*What is expected*:
Copy exactly, please, the lines of the data from its start through the line containing "struct('trim_2', bm, TRIM)".

--- Entries ---

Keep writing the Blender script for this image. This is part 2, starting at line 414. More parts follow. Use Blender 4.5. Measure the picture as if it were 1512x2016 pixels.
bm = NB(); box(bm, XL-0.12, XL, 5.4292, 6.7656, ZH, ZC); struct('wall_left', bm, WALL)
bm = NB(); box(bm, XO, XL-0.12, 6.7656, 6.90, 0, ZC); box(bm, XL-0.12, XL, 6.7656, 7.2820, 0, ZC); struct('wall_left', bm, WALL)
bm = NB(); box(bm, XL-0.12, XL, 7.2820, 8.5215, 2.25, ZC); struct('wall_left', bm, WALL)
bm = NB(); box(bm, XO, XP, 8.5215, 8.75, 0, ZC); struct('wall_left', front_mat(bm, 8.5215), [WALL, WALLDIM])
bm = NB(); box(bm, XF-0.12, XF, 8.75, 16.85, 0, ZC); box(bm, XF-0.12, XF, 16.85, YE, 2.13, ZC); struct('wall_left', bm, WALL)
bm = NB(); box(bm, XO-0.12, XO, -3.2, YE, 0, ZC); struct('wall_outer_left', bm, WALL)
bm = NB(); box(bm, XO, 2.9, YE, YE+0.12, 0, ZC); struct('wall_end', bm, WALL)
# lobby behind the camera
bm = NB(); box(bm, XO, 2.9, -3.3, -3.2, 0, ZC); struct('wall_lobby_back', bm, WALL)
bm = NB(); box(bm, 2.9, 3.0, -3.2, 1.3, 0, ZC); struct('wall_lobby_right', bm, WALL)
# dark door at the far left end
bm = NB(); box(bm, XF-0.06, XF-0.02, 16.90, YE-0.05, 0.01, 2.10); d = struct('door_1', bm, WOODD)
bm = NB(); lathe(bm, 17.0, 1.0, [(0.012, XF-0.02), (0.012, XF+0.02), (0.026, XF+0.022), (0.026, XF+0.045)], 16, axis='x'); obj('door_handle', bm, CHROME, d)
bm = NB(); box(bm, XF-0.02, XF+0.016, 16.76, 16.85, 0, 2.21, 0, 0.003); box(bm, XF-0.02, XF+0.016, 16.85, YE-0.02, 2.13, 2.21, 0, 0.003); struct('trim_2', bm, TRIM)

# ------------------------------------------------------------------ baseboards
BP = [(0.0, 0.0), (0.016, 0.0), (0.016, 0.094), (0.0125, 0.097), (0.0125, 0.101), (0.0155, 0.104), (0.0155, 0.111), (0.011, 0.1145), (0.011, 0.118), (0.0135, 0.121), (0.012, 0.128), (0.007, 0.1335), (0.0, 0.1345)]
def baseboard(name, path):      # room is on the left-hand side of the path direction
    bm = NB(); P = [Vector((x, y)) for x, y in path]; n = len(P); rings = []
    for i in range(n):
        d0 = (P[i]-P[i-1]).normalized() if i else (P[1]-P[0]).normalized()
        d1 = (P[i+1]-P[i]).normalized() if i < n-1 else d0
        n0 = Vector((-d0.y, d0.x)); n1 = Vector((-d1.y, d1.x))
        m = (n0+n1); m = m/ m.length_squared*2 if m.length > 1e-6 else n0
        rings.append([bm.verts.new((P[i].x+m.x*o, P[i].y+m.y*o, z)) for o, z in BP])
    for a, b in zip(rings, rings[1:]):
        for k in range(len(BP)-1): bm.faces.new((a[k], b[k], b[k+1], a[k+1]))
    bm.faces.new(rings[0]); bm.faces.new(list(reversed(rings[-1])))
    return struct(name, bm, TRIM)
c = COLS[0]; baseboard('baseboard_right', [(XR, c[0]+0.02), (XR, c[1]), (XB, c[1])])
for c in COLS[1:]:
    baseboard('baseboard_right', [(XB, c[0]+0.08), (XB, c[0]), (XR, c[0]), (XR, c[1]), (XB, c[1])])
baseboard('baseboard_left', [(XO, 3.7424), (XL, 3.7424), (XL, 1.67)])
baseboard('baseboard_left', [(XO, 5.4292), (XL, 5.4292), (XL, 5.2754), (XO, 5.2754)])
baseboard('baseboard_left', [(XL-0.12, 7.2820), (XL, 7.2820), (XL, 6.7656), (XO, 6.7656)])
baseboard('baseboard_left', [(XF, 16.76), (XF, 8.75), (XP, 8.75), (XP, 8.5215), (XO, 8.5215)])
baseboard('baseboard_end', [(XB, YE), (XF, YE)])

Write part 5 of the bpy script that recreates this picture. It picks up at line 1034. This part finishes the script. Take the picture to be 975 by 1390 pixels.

---

*Problem solution*:
Keep writing the Blender script for this image. This is part 2, starting at line 414. More parts follow. Use Blender 4.5. Measure the picture as if it were 1512x2016 pixels.
bm = NB(); box(bm, XL-0.12, XL, 5.4292, 6.7656, ZH, ZC); struct('wall_left', bm, WALL)
bm = NB(); box(bm, XO, XL-0.12, 6.7656, 6.90, 0, ZC); box(bm, XL-0.12, XL, 6.7656, 7.2820, 0, ZC); struct('wall_left', bm, WALL)
bm = NB(); box(bm, XL-0.12, XL, 7.2820, 8.5215, 2.25, ZC); struct('wall_left', bm, WALL)
bm = NB(); box(bm, XO, XP, 8.5215, 8.75, 0, ZC); struct('wall_left', front_mat(bm, 8.5215), [WALL, WALLDIM])
bm = NB(); box(bm, XF-0.12, XF, 8.75, 16.85, 0, ZC); box(bm, XF-0.12, XF, 16.85, YE, 2.13, ZC); struct('wall_left', bm, WALL)
bm = NB(); box(bm, XO-0.12, XO, -3.2, YE, 0, ZC); struct('wall_outer_left', bm, WALL)
bm = NB(); box(bm, XO, 2.9, YE, YE+0.12, 0, ZC); struct('wall_end', bm, WALL)
# lobby behind the camera
bm = NB(); box(bm, XO, 2.9, -3.3, -3.2, 0, ZC); struct('wall_lobby_back', bm, WALL)
bm = NB(); box(bm, 2.9, 3.0, -3.2, 1.3, 0, ZC); struct('wall_lobby_right', bm, WALL)
# dark door at the far left end
bm = NB(); box(bm, XF-0.06, XF-0.02, 16.90, YE-0.05, 0.01, 2.10); d = struct('door_1', bm, WOODD)
bm = NB(); lathe(bm, 17.0, 1.0, [(0.012, XF-0.02), (0.012, XF+0.02), (0.026, XF+0.022), (0.026, XF+0.045)], 16, axis='x'); obj('door_handle', bm, CHROME, d)
bm = NB(); box(bm, XF-0.02, XF+0.016, 16.76, 16.85, 0, 2.21, 0, 0.003); box(bm, XF-0.02, XF+0.016, 16.85, YE-0.02, 2.13, 2.21, 0, 0.003); struct('trim_2', bm, TRIM)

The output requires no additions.